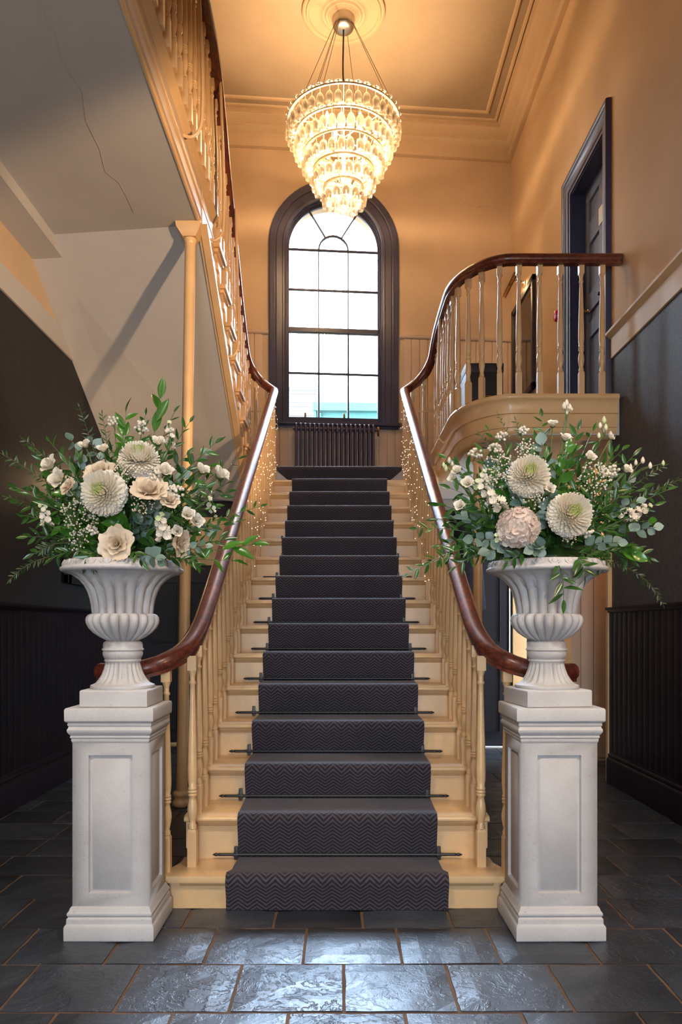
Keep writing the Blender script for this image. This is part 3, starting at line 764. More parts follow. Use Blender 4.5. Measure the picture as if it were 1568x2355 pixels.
# slender iron columns
def column(name, xb, yb, xt, yt, zt, label):
    c = thing(name, label, 'column', (xb, yb, 0))
    d = Vector((xt-xb, yt-yb, zt-.095)); pth = [Vector((0, 0, .02)), Vector((0, 0, .1)), d]
    link('shaft', MB().tube(pth, .038, 20, scale=[1, .98, .9]).mesh('shaft'), M['cream'], c)
    link('base_ring', MB().lathe([(.05, 0), (.058, .01), (.058, .03), (.048, .04), (.046, .06), (.054, .07), (.054, .085), (.041, .10), (.03, .10)], 20).mesh('base_ring'), M['cream'], c)
    t = d
    cap = MB().lathe([(.034, -.02), (.042, 0.0), (.042, .012), (.036, .016)], 20, t)
    vs = [(t.x+a*.042, t.y+b_*.042, t.z+.016) for a, b_ in ((-1,-1),(1,-1),(1,1),(-1,1))] + [(t.x+a*.075, t.y+b_*.075, t.z+.062) for a, b_ in ((-1,-1),(1,-1),(1,1),(-1,1))] + [(t.x+a*.08, t.y+b_*.08, t.z+.092) for a, b_ in ((-1,-1),(1,-1),(1,1),(-1,1))]
    cap.add(vs, [(3,2,1,0),(8,9,10,11)] + [(i, (i+1)%4, (i+1)%4+4, i+4) for i in range(4)] + [(i+4, (i+1)%4+4, (i+1)%4+8, i+8) for i in range(4)])
    link('capital', cap.mesh('capital'), M['cream'], c)
column('iron_column', -1.02, 4.86, -.965, 4.86, 3.70, 'slender cream iron column with a square flared capital holding up the upper gallery')
column('iron_column', 1.055, 5.92, 1.06, 5.92, 2.515, 'slender cream iron column holding up the curved door gallery behind the right urn')

# ================================================================== STAIR CARPET, RODS
def strip(name, path, hw, mat, xc=XS+.0, thick=.009, hwf=None, parent=None, u0=0):
    """carpet laid along path [(y, z)], closed at the edges, with metric uv"""
    pts = [Vector((0, y, z)) for y, z in path]; n = len(pts); L = [0]
    for a, b in zip(pts, pts[1:]): L.append(L[-1]+(b-a).length)
    nu = 8; vs = []; uvs = []; fs = []
    def nrm(i):
        a = pts[max(0, i-1)]; b = pts[min(n-1, i+1)]; t = (b-a).normalized(); return Vector((0, -t.z, t.y))
    for i in range(n):
        h = hwf(i) if hwf else hw; nn = nrm(i)
        for layer in (0, 1):
            for j in range(nu+1):
                x = xc+(-h+2*h*j/nu); p = pts[i] + (nn*thick if layer else Vector()); vs.append((x, p.y, p.z)); uvs.append((x, L[i]))
    s = 2*(nu+1)
    for i in range(n-1):
        for j in range(nu):
            a = i*s+(nu+1)+j; fs.append((a, a+1, a+1+s, a+s))
        a = i*s; b = a+(nu+1); fs.append((a, b, b+s, a+s)); a = i*s+nu; b = a+(nu+1); fs.append((b, a, a+s, b+s))
    for i in (0, n-1):
        for j in range(nu): fs.append((i*s+j, i*s+j+1, i*s+nu+2+j, i*s+nu+1+j))
    me = mesh(name, vs, fs, False); uv = me.uv_layers.new(name='uv')
    for lp in me.loops: uv.data[lp.index].uv = uvs[lp.vertex_index]
    me.polygons.foreach_set('use_smooth', [True]*len(me.polygons))
    try: me.set_sharp_from_angle(angle=1.1)
    except Exception: pass
    return link(name, me, mat, parent)
path = [(3.068, .002)]
for k in range(1, 16):
    yn, z = YN(k), ZN(k); yr_ = yn+.03
    if k > 1: path += [(yr_-.004, ZN(k-1)+.012)]
    else: path += [(3.066, .05)]
    path += [(yn-.012, z-.034)]
    for a in range(0, 6):
        t = PI*(.94-.44*a/5); path.append((yn+.013+.027*math.cos(t), z-.022+.027*math.sin(t)))
    path += [(yn+.05, z+.003), ((YN(k+1)+.03)-.02, z+.002)]
path += [(YN(16)+.022, ZN(15)+.012), (YN(16)+.02, LZ-.03)]
rsm = random.Random(3)
wob = {}
def hwf(i):
    y = path[i][0]
    return .447 if y < 3.10 else .430 + .003*math.sin(y*9)
ru = strip('stair_runner', path, .43, M['carpet'], XS+.003, hwf=hwf)
tag(ru, 'charcoal wool stair runner woven with a fine zigzag chevron', 'carpet')
lp = [(YN(16)+.010, LZ-.155), (YN(16)+.008, LZ-.06), (YN(16)-.012, LZ-.03)] + [(YN(16)+.006+.022*math.cos(PI*(.94-.44*a/5)), LZ-.014+.022*math.sin(PI*(.94-.44*a/5))) for a in range(6)] + [(YN(16)+.1, LZ+.006), (8.4, LZ+.006)]
lw = {0: .43, 1: .54, 2: .575}
lc = strip('landing_carpet', lp, .6, M['carpet'], XS, hwf=lambda i: lw.get(i, .585))
tag(lc, 'charcoal chevron carpet on the half landing, its cut front edge turned down', 'carpet')
f2 = slab('floor_landing', (XL, YN(16)+.05, LZ-.006), (XR, 8.95, LZ+.003), M['carpet'])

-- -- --

** CHALLENGE **
Set the listing down in full and exactly. Pictures within it should not appear in the copy.

** RESULT **
Keep writing the Blender script for this image. This is part 3, starting at line 764. More parts follow. Use Blender 4.5. Measure the picture as if it were 1568x2355 pixels.
# slender iron columns
def column(name, xb, yb, xt, yt, zt, label):
    c = thing(name, label, 'column', (xb, yb, 0))
    d = Vector((xt-xb, yt-yb, zt-.095)); pth = [Vector((0, 0, .02)), Vector((0, 0, .1)), d]
    link('shaft', MB().tube(pth, .038, 20, scale=[1, .98, .9]).mesh('shaft'), M['cream'], c)
    link('base_ring', MB().lathe([(.05, 0), (.058, .01), (.058, .03), (.048, .04), (.046, .06), (.054, .07), (.054, .085), (.041, .10), (.03, .10)], 20).mesh('base_ring'), M['cream'], c)
    t = d
    cap = MB().lathe([(.034, -.02), (.042, 0.0), (.042, .012), (.036, .016)], 20, t)
    vs = [(t.x+a*.042, t.y+b_*.042, t.z+.016) for a, b_ in ((-1,-1),(1,-1),(1,1),(-1,1))] + [(t.x+a*.075, t.y+b_*.075, t.z+.062) for a, b_ in ((-1,-1),(1,-1),(1,1),(-1,1))] + [(t.x+a*.08, t.y+b_*.08, t.z+.092) for a, b_ in ((-1,-1),(1,-1),(1,1),(-1,1))]
    cap.add(vs, [(3,2,1,0),(8,9,10,11)] + [(i, (i+1)%4, (i+1)%4+4, i+4) for i in range(4)] + [(i+4, (i+1)%4+4, (i+1)%4+8, i+8) for i in range(4)])
    link('capital', cap.mesh('capital'), M['cream'], c)
column('iron_column', -1.02, 4.86, -.965, 4.86, 3.70, 'slender cream iron column with a square flared capital holding up the upper gallery')
column('iron_column', 1.055, 5.92, 1.06, 5.92, 2.515, 'slender cream iron column holding up the curved door gallery behind the right urn')

# ================================================================== STAIR CARPET, RODS
def strip(name, path, hw, mat, xc=XS+.0, thick=.009, hwf=None, parent=None, u0=0):
    """carpet laid along path [(y, z)], closed at the edges, with metric uv"""
    pts = [Vector((0, y, z)) for y, z in path]; n = len(pts); L = [0]
    for a, b in zip(pts, pts[1:]): L.append(L[-1]+(b-a).length)
    nu = 8; vs = []; uvs = []; fs = []
    def nrm(i):
        a = pts[max(0, i-1)]; b = pts[min(n-1, i+1)]; t = (b-a).normalized(); return Vector((0, -t.z, t.y))
    for i in range(n):
        h = hwf(i) if hwf else hw; nn = nrm(i)
        for layer in (0, 1):
            for j in range(nu+1):
                x = xc+(-h+2*h*j/nu); p = pts[i] + (nn*thick if layer else Vector()); vs.append((x, p.y, p.z)); uvs.append((x, L[i]))
    s = 2*(nu+1)
    for i in range(n-1):
        for j in range(nu):
            a = i*s+(nu+1)+j; fs.append((a, a+1, a+1+s, a+s))
        a = i*s; b = a+(nu+1); fs.append((a, b, b+s, a+s)); a = i*s+nu; b = a+(nu+1); fs.append((b, a, a+s, b+s))
    for i in (0, n-1):
        for j in range(nu): fs.append((i*s+j, i*s+j+1, i*s+nu+2+j, i*s+nu+1+j))
    me = mesh(name, vs, fs, False); uv = me.uv_layers.new(name='uv')
    for lp in me.loops: uv.data[lp.index].uv = uvs[lp.vertex_index]
    me.polygons.foreach_set('use_smooth', [True]*len(me.polygons))
    try: me.set_sharp_from_angle(angle=1.1)
    except Exception: pass
    return link(name, me, mat, parent)
path = [(3.068, .002)]
for k in range(1, 16):
    yn, z = YN(k), ZN(k); yr_ = yn+.03
    if k > 1: path += [(yr_-.004, ZN(k-1)+.012)]
    else: path += [(3.066, .05)]
    path += [(yn-.012, z-.034)]
    for a in range(0, 6):
        t = PI*(.94-.44*a/5); path.append((yn+.013+.027*math.cos(t), z-.022+.027*math.sin(t)))
    path += [(yn+.05, z+.003), ((YN(k+1)+.03)-.02, z+.002)]
path += [(YN(16)+.022, ZN(15)+.012), (YN(16)+.02, LZ-.03)]
rsm = random.Random(3)
wob = {}
def hwf(i):
    y = path[i][0]
    return .447 if y < 3.10 else .430 + .003*math.sin(y*9)
ru = strip('stair_runner', path, .43, M['carpet'], XS+.003, hwf=hwf)
tag(ru, 'charcoal wool stair runner woven with a fine zigzag chevron', 'carpet')
lp = [(YN(16)+.010, LZ-.155), (YN(16)+.008, LZ-.06), (YN(16)-.012, LZ-.03)] + [(YN(16)+.006+.022*math.cos(PI*(.94-.44*a/5)), LZ-.014+.022*math.sin(PI*(.94-.44*a/5))) for a in range(6)] + [(YN(16)+.1, LZ+.006), (8.4, LZ+.006)]
lw = {0: .43, 1: .54, 2: .575}
lc = strip('landing_carpet', lp, .6, M['carpet'], XS, hwf=lambda i: lw.get(i, .585))
tag(lc, 'charcoal chevron carpet on the half landing, its cut front edge turned down', 'carpet')
f2 = slab('floor_landing', (XL, YN(16)+.05, LZ-.006), (XR, 8.95, LZ+.003), M['carpet'])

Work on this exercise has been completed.